Respondent's counsel relies on this judgment and submits that the Court of first instance had exercised its discretion and had refused to stay the proceedings and this Court should not therefore interfere. This contention, in my opinion, is well founded, and if the Court below exercised its discretion judicially, a court of appeal would be very reluctant to interfere with that discretion. On this ground also, I would refuse to interfere with the order made by the trial Court.

12. Another point was raised by Bakhshi Mehtab Singh that the alteration in the schedule amounted to fraud and as there is allegation of fraud the case should not be sent to arbitration. It is not necessary for me to decide that a fraud has been committed.

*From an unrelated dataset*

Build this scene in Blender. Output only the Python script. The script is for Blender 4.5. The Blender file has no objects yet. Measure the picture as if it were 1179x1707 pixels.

But there is an allegation of fraud which must add to the objections of the plaintiff against the matter being referred to arbitration.

13. Two further points have been raised, (1) that no offer of rates could be made after the completion and this would show that there was no completed contract, and (2) that preparationof the bill by the Engineer-in-charge is binding on all parties in accordance with Clauses 5 and 7 of the Conditions of Contract, but I do not think that I should give any decision on these points at this stage. These questions are additional reasons for not leading the matter to an arbitrator.

14. A further submission of Mr. Mehtab Singh was that according Jo the letter of the Chief Engineer dated the 23rd June 1949 the plaintiff had started work agreeing to reasonable rates prevailing in the locality at the time and therefore this was outside the terms of the contract. But in view of what I have said it is not necessary to go into this matter because I am of the opinion that the learned Judge has rightly exercised his discretion in favour of refusing to stay the proceedings.

15. I would therefore dismiss this appeal with costs.